Gunmen Kidnap More Than 280 From Nigerian School: Teacher

Gunmen have kidnapped more than 280 pupils during a raid on a school in northwest Nigeria, a teacher and a local resident said, in one of the country’s largest mass abductions.

Kidnappings for ransom are common in Africa’s most populous country, where criminal gangs have targeted schools and colleges in the past, especially in the northwest, though such attacks have abated recently.

Local government officials in Kaduna State confirmed the kidnapping attack on Kuriga school on Thursday but gave no numbers as they said they were still working out how many children had been abducted.

Sani Abdullahi, one of the teachers at the GSS Kuriga school in the Chikun district, said Thursday that staff managed to escape with many students when the gunmen were firing in the air.

“We then began working to determine the actual figure of those kidnapped,” he told local officials visiting the school.

“In GSS Kuriga, 187 children are missing, while in the primary school, 125 children were missing but 25 returned.”

Local resident Muhammad Adam told AFP: “More than 280 have been kidnapped. We initially thought the number was 200, but after a careful count it was discovered the children kidnapped are a little more than 280.”

Local officials and police did not give any figures for the number of kidnapped. Often figures of those reported kidnapped or missing in Nigeria are lowered after people fleeing the attack return home.

“As of this moment we have not been able to know the number of children or students that have been kidnapped,” Kaduna State Governor Uba Sani told reporters at the site on Thursday. “No child will be left behind.”

Hundreds of schoolchildren and college students have been kidnapped in mass abductions in the country’s northwest and central region, including in Kaduna, in the last few years.

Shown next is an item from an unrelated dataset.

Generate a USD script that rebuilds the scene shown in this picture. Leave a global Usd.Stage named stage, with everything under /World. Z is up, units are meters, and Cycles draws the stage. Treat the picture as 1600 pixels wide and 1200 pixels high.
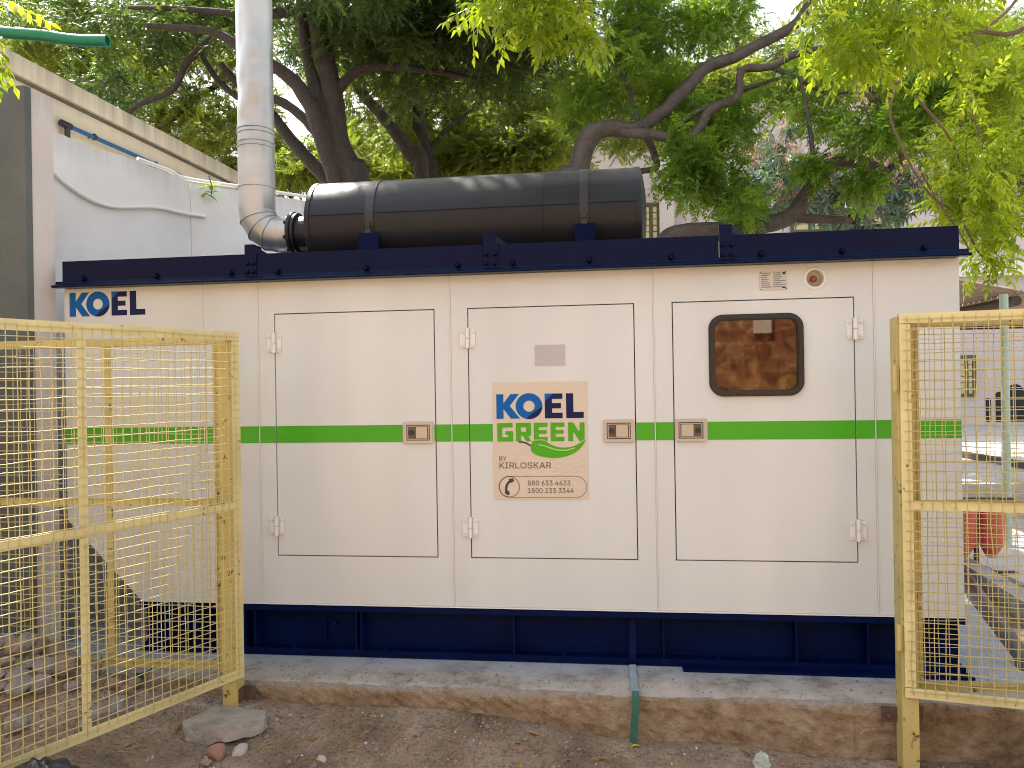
import math, random
import numpy as np, trimesh
import usdkit, meshkit
from pxr import Usd, UsdGeom, UsdLux, UsdShade, Gf, Sdf, Vt
from scipy.spatial.transform import Rotation
from shapely.geometry import Polygon, box as sbox, Point, LineString
from shapely import affinity
from shapely.ops import unary_union

stage = Usd.Stage.CreateInMemory()
UsdGeom.SetStageUpAxis(stage, UsdGeom.Tokens.z)
UsdGeom.SetStageMetersPerUnit(stage, 1.0)
UsdGeom.Xform.Define(stage, '/World')
UsdGeom.Scope.Define(stage, '/World/Looks')
rng = np.random.default_rng(7)
random.seed(7)

# ------------------------------------------------------------------ camera
YAW, PITCH, ROLL = math.radians(7.009), math.radians(0.041), math.radians(-0.9525)
EYE = np.array([0.0, -3.4, 1.5])
FPX = 1150.0
EXPOSURE = 1.5
_f = np.array([-math.sin(YAW) * math.cos(PITCH), math.cos(YAW) * math.cos(PITCH), math.sin(PITCH)])
_r = np.cross(_f, [0, 0, 1]); _r /= np.linalg.norm(_r); _u = np.cross(_r, _f)
CR = math.cos(ROLL) * _r + math.sin(ROLL) * _u
CU = -math.sin(ROLL) * _r + math.cos(ROLL) * _u
CF = _f
cam = UsdGeom.Camera.Define(stage, '/World/camera')
cam.AddTransformOp().Set(Gf.Matrix4d(*CR, 0, *CU, 0, *(-CF), 0, *EYE, 1))
cam.CreateHorizontalApertureAttr(36.0)
cam.CreateVerticalApertureAttr(27.0)
cam.CreateFocalLengthAttr(36.0 * FPX / 1600)
cam.CreateClippingRangeAttr(Gf.Vec2f(0.05, 500))
cam.CreateExposureAttr(EXPOSURE)

# ------------------------------------------------------------------ sky and sun
SUN = np.array([-0.42, 0.40, 0.82]); SUN /= np.linalg.norm(SUN)
M = {}


def mat(name, nodes, links, surface, volume=None):
    M[name] = usdkit.material(stage, '/World/Looks/' + name, nodes, links, surface=surface, volume=volume)
    return M[name]


mat('sky_look', {'s': ('sky_texture', {'sky_type': 'single_scattering', 'sun_disc': False, 'sun_elevation': math.asin(SUN[2]), 'sun_rotation': math.atan2(SUN[0], SUN[1]),
                                       'air_density': 1.0, 'aerosol_density': 3.0}), 'h': ('hsv', {'saturation': 0.42, 'value': 1.0}), 'b': ('background_shader', {'strength': 0.15})},
    [('s.color', 'h.color'), ('h.color', 'b.color')], 'b.background')
dome = UsdLux.DomeLight.Define(stage, '/World/sky')
UsdShade.MaterialBindingAPI.Apply(dome.GetPrim()).Bind(M['sky_look'])
sun = UsdLux.DistantLight.Define(stage, '/World/sun')
zx = np.cross([0, 0, 1], SUN); zx /= np.linalg.norm(zx); zy = np.cross(SUN, zx)
sun.AddTransformOp().Set(Gf.Matrix4d(*zx, 0, *zy, 0, *SUN, 0, 0, 0, 30, 1))
sun.CreateIntensityAttr(1.2); sun.CreateAngleAttr(0.5); sun.CreateNormalizeAttr(True)
sun.CreateColorAttr(Gf.Vec3f(1.0, 0.95, 0.87))


# ------------------------------------------------------------------ helpers: places
def ray(px, py):
    return CR * (px - 800) / FPX - CU * (py - 600) / FPX + CF


def at_depth(px, py, d):
    return EYE + d * ray(px, py)


def on_plane(px, py, p0, n):
    d = ray(px, py); n = np.asarray(n, float)
    return EYE + d * ((np.asarray(p0, float) - EYE) @ n / (d @ n))


def on_z(px, py, z):
    return on_plane(px, py, (0, 0, z), (0, 0, 1))


# ------------------------------------------------------------------ helpers: prims
COUNT = {}


def numbered(parent, name):
    k = (str(parent), name)
    COUNT[k] = COUNT.get(k, -1) + 1
    return name if COUNT[k] == 0 else f'{name}_{COUNT[k]:03d}'


def data(p, label=None, cat=None, group=None, kind=None):
    for k, v in (('label', label), ('category', cat), ('group', group), ('kind', kind)):
        if v:
            p.SetCustomDataByKey(k, v)
    return p


def thing(name, label=None, cat=None, group=None, kind=None, loc=None):
    x = UsdGeom.Xform.Define(stage, '/World/' + numbered('/World', name))
    if loc is not None:
        x.AddTranslateOp().Set(Gf.Vec3d(*map(float, loc)))
    return data(x.GetPrim(), label, cat, group, kind)


def obj(name, mesh, m, parent=None, smooth=False, label=None, cat=None, group=None, kind=None):
    base = str(parent.GetPath()) if parent is not None else '/World'
    p = usdkit.mesh(stage, base + '/' + numbered(base, name), mesh, M[m], smooth=smooth)
    return data(p.GetPrim(), label, cat, group, kind)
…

Almost all were released for ransom payments after weeks or months spent in captivity in camps hidden in forests that stretch across the northwestern states.

Amnesty International condemned the abductions in Kaduna.

“Schools should be places of safety, and no child should have to choose between their education and their life,” the rights group said on X, formerly Twitter.

“The Nigerian authorities must take measures immediately to prevent attacks on schools, to protect children’s lives and their right to education.”

Since coming to office in May, President Bola Ahmed Tinubu has made reducing insecurity one of his priorities, but Nigeria’s armed forces are battling on several fronts, including against a long-running jihadist insurgency in the northeast of the country.

More than 100 people were missing after militants carried out a mass kidnapping last week targeting women and children in a camp for those displaced by the conflict in the northeast.

Last September, gunmen abducted more than 30 people, including 24 female students, in a raid in and around a university in northwest Zamfara State.

In February 2021, bandits raided a girl’s boarding school in the town of Jangebe in Zamfara, kidnapping more than 300 students.